The poem consists of the juxtaposed statements of Maria Nefeli, who represents the ideals of today’s emerging woman, and Antifonitis, or the Responder, who stands for more traditional views. Through Maria, the Responder is confronted with issues which, though he would like to ignore them, he is forced to come to terms with. Rather than flat, lifeless characters who expound stale and stereotyped maxims, however, “both are sophisticated and complex urbanites who express themselves in a wide range of styles, moods, idioms and stanzaic forms,” maintained Raizis.

Despite the initial reservations voiced by some critics, Maria Nefeli came to be regarded as the summa of Elytis’s later writings. Gini Politi, for example, announced: “I believe that Maria Nefeli is one of the most significant poems of our times, and the response to the agony it includes is written; this way it saves for the time being the language of poetry and of humaneness.” Kostas Stamatiou, moreover, expressed a common reaction to the work: “After the surprise of a first reading, gradually the careful student discovers beneath the surface the constants of the great poet: faith in surrealism, fundamental humanism, passages of pure lyricism.”

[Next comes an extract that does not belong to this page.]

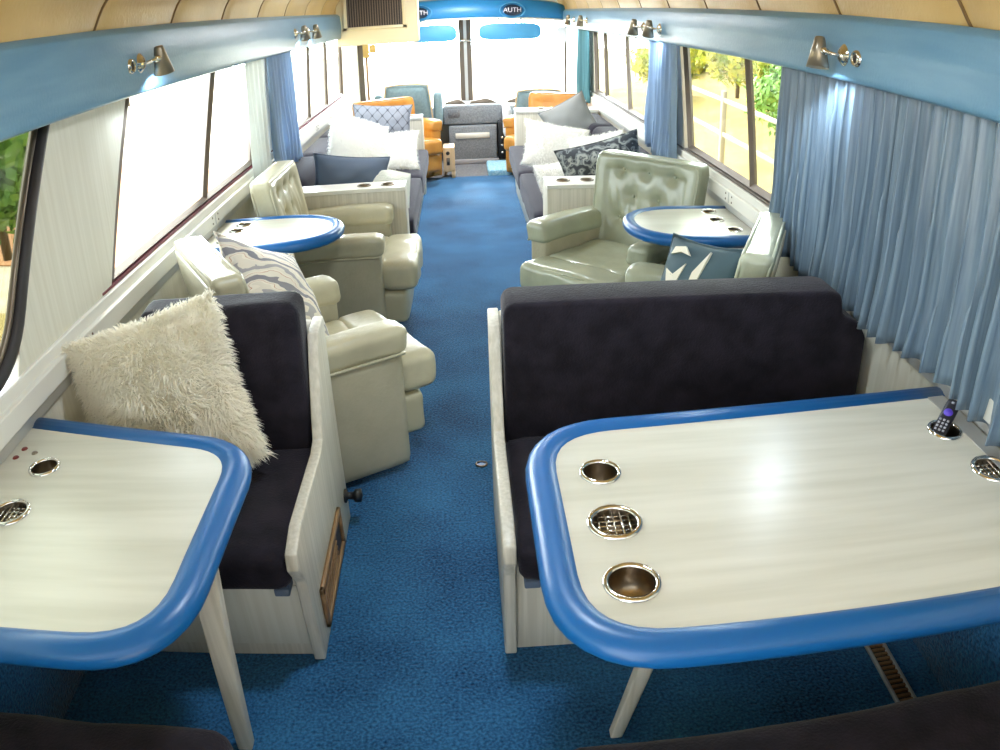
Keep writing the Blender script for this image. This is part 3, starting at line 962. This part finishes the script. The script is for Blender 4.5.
GC = 'white end cabinets of the sofas'
end_cabinet(-1.13, -0.325, 4.26, 4.43, 0.655, 'white end cabinet behind the left armchair, two cup holders on top', GC, 2, 1)
end_cabinet(0.45, 1.20, 4.20, 4.43, 0.645, 'white end cabinet right of the aisle behind the tufted armchair', GC, 2, -1)
end_cabinet(-1.13, -0.34, 6.90, 7.10, 0.70, 'far white end cabinet in front of the left amber armchair', GC, 2, 1)
end_cabinet(0.47, 1.20, 6.90, 7.12, 0.72, 'far white end cabinet in front of the right amber armchair', GC, 2, -1)


# ------------------------------------------------------------ pillows
def pillow_pts(wd, ht, th, n=18, seed=0, wr=0.012, pinch=0.07):
    vs = []; idx = {}
    for sgn in (1, -1):
        for j in range(n + 1):
            for i in range(n + 1):
                u = -1 + 2 * i / n; v = -1 + 2 * j / n
                edge = abs(u) == 1 or abs(v) == 1
                if edge and sgn == -1: idx[(sgn, i, j)] = idx[(1, i, j)]; continue
                x = wd / 2 * u * (1 - pinch * (1 - v * v)); z = ht / 2 * v * (1 - pinch * (1 - u * u))
                t = th / 2 * (max(0, (1 - u ** 4) * (1 - v ** 4))) ** 0.6 * (0.55 + 0.45 * (1 - u * u) * (1 - v * v))
                nz = noise.noise(Vector((u * 2.2 + seed, v * 2.2, sgn * 3))) * wr * (0 if edge else 1)
                y = -sgn * (t + nz)
                idx[(sgn, i, j)] = len(vs); vs.append(Vector((x, y, z)))
    fs = []
    for sgn in (1, -1):
        for j in range(n):
            for i in range(n):
                f = [idx[(sgn, i, j)], idx[(sgn, i + 1, j)], idx[(sgn, i + 1, j + 1)], idx[(sgn, i, j + 1)]]
                fs.append(f if sgn == 1 else f[::-1])
    return vs, fs


def pillow(loc, rot, wd, ht, th, m, label, group=None, fur=0, furlen=0.03, seed=0, wr=0.012, bend=0.0, pinch=0.10):
    vs, fs = pillow_pts(wd, ht, th, 18, seed, wr, pinch)
    if bend: vs = [Vector((v.x, v.y + bend * (v.z ** 2) - bend * 0.3 * v.x ** 2, v.z)) for v in vs]
    b = MB(); b.add(vs, fs, m, True)
    if not fur:
        n = 18
        rim = [Vector((wd / 2 * u * (1 - pinch * (1 - v * v)), 0, ht / 2 * v * (1 - pinch * (1 - u * u)))) for (u, v) in
               [(-1 + 2 * i / n, -1) for i in range(n)] + [(1, -1 + 2 * i / n) for i in range(n)] + [(1 - 2 * i / n, 1) for i in range(n)] + [(-1, 1 - 2 * i / n) for i in range(n)]]
        if bend: rim = [Vector((v.x, v.y + bend * (v.z ** 2) - bend * 0.3 * v.x ** 2, v.z)) for v in rim]
        b.tube(rim, 0.004, m, 5, closed=True)
    r = random.Random(seed + 50)
    if fur:
        tris = []
        for f in fs:
            a = vs[f[0]]; nrm = (vs[f[1]] - a).cross(vs[f[3]] - a)
            ar = nrm.length
            if ar > 1e-9: tris.append((f, nrm.normalized(), ar))
        tot = sum(t[2] for t in tris); V = []; F = []
        flip = -1
        for (f, nrm, ar) in tris:
            k = ar / tot * fur; k = int(k) + (r.random() < k - int(k))
            cen = (vs[f[0]] + vs[f[2]]) / 2
            if nrm.dot(Vector((0, cen.y, 0))) < 0: nrm = -nrm
            for _ in range(k):
                u, v = r.random(), r.random()
                p = (vs[f[0]] * (1 - u) + vs[f[1]] * u) * (1 - v) + (vs[f[3]] * (1 - u) + vs[f[2]] * u) * v
                cl = noise.noise_vector(p * 16) * 1.1 + noise.noise_vector(p * 40 + Vector((5, 0, 0))) * 0.6
                rad = Vector((p.x, 0, p.z)) * (1.2 if max(abs(p.x) / wd, abs(p.z) / ht) > 0.4 else 0.2)
                d = (nrm + cl + rad * 2 + Vector((r.uniform(-.4, .4), r.uniform(-.4, .4), r.uniform(-.5, .3)))).normalized()
                L = furlen * r.uniform(0.6, 1.25)
                sd = d.cross(Vector((r.uniform(-1, 1), r.uniform(-1, 1), r.uniform(-1, 1)))).normalized() * furlen * 0.06
                mid = p + d * L * 0.55; tip = p + d * L + Vector((0, 0, -L * 0.3)) + cl * L * 0.2
                o = len(V); V += [p - sd, p + sd, mid + sd * 0.8, mid - sd * 0.8, tip]
                F += [(o, o + 1, o + 2, o + 3), (o + 3, o + 2, o + 4)]
        b.add(V, F, m, True)
    o = b.build('pillow', None, loc, tuple(R(q) for q in rot))
    tag(o, label, 'pillow', group)
    return o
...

Robert Shannan Peckham in the Times Literary Supplement noted that Elytis’s reputation as a major poet was ensured when he received the Nobel Prize for Literature in 1979. Elytis, though, was also a prolific essayist, writing a variety of nonfiction criticism translated and collected in Carte Blanche: Selected Writings in 2000. Peckham argued that the essays need to read “as an extension of the poetry, exuberantly lyrical and self-consciously metaphysical … The essays cohere through an associative, poetic logic, rather than developing any sustained critical argument.” Peckham concluded that the collection would not “secure Elytis a place among the outstanding essayists of the twentieth century,” but praised the translation by David Connolly.

In an interview with Ivar Ivask for Books Abroad, Elytis summarized his life’s work: “I consider poetry a source of innocence full of revolutionary forces. It is my mission to direct these forces against a world my conscience cannot accept, precisely so as to bring that world through continual metamorphoses more in harmony with my dreams. I am referring here to a contemporary kind of magic whose mechanism leads to the discovery of our true reality. It is for this reason that I believe, to the point of idealism, that I am moving in a direction which has never been attempted until now. In the hope of obtaining a freedom from all constraint and the justice which could be identified with absolute light, I am an idolater who, without wanting to do so, arrives at Christian sainthood.”

Elytis died in Athens, Greece on March 18, 1996.